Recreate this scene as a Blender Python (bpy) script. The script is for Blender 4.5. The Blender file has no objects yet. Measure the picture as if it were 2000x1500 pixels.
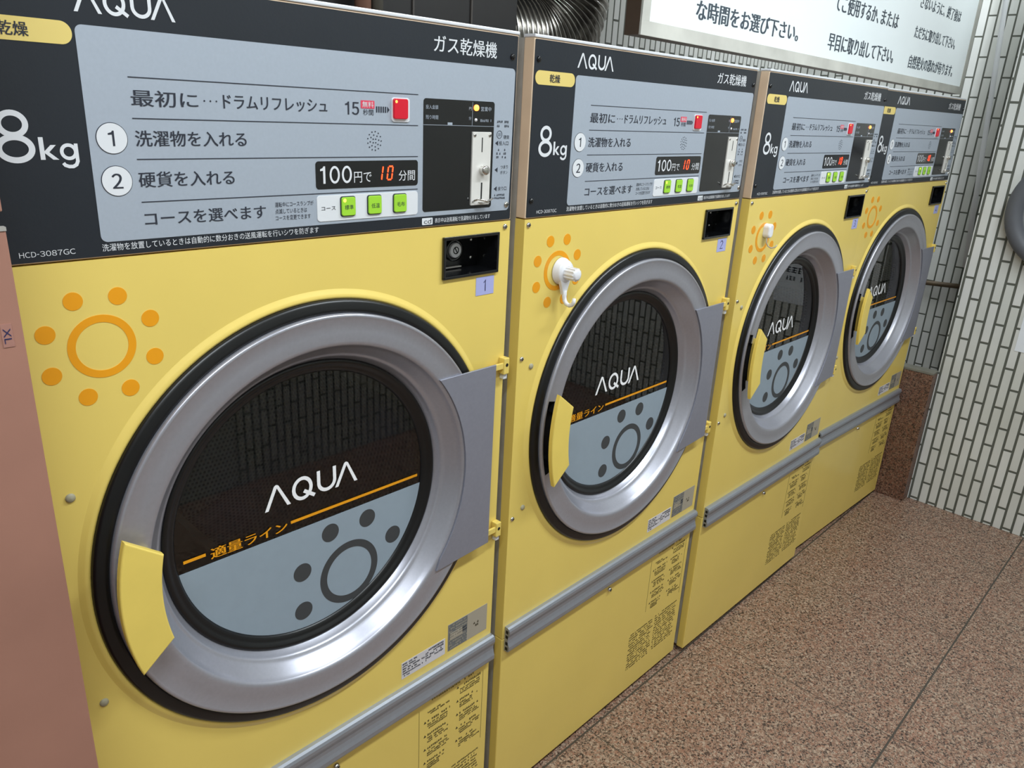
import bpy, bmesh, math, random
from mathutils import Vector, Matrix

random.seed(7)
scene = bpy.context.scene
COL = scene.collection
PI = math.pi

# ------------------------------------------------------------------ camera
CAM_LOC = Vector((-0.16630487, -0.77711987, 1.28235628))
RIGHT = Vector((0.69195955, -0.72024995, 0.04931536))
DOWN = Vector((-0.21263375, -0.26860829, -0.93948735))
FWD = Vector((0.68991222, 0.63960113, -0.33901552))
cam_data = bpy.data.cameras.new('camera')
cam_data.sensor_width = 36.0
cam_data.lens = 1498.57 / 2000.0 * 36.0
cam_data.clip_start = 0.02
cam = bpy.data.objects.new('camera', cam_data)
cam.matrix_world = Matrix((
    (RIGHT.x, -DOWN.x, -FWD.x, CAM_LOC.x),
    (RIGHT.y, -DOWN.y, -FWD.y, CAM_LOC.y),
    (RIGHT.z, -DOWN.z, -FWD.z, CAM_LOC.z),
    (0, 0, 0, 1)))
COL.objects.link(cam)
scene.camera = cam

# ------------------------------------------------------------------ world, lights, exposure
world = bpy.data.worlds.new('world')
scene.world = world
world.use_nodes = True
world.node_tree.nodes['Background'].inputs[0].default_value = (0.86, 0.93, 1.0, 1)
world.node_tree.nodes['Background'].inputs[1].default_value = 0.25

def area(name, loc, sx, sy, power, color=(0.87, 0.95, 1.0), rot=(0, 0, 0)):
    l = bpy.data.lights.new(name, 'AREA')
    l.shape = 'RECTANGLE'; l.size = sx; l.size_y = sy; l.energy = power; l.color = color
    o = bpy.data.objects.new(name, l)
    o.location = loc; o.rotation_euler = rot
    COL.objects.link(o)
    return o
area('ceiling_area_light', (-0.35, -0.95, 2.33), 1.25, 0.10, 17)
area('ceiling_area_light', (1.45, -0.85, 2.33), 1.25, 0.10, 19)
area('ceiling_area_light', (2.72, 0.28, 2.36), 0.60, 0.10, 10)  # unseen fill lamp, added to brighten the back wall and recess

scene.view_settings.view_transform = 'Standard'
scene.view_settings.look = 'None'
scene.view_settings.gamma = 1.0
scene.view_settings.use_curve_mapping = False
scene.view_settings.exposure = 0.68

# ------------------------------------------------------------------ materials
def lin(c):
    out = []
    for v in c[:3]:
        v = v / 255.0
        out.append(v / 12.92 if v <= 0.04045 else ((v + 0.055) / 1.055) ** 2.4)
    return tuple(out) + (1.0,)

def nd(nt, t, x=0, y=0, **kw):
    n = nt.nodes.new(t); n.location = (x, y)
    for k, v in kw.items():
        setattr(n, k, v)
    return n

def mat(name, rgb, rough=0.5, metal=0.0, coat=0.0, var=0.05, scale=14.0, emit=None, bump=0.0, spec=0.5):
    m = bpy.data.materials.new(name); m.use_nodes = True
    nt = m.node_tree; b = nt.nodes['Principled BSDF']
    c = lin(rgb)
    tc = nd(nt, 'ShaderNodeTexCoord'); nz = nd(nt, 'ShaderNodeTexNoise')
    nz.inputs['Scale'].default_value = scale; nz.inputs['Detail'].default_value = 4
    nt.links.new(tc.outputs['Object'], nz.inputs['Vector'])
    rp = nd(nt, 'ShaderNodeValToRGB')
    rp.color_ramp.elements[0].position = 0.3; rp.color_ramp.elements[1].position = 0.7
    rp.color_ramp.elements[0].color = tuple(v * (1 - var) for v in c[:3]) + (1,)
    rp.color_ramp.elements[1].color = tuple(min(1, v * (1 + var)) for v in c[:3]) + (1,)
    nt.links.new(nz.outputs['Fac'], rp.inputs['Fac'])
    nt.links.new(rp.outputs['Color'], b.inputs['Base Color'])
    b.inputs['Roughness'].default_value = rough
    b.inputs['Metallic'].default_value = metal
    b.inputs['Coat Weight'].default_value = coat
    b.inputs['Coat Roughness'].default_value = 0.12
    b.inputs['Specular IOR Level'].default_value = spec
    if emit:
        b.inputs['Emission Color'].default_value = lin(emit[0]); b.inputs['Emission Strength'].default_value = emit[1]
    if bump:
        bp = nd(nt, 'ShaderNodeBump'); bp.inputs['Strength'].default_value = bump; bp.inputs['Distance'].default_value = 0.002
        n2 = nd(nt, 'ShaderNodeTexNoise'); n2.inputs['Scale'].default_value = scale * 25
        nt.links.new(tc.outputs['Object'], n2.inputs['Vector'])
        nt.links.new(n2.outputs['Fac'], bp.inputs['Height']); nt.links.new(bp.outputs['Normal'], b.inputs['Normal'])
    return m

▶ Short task
Find every line that holds "objects" and copy it.

▶ Exercise result
Recreate this scene as a Blender Python (bpy) script. The script is for Blender 4.5. The Blender file has no objects yet. Measure the picture as if it were 2000x1500 pixels.
cam = bpy.data.objects.new('camera', cam_data)
COL.objects.link(cam)
    o = bpy.data.objects.new(name, l)
    COL.objects.link(o)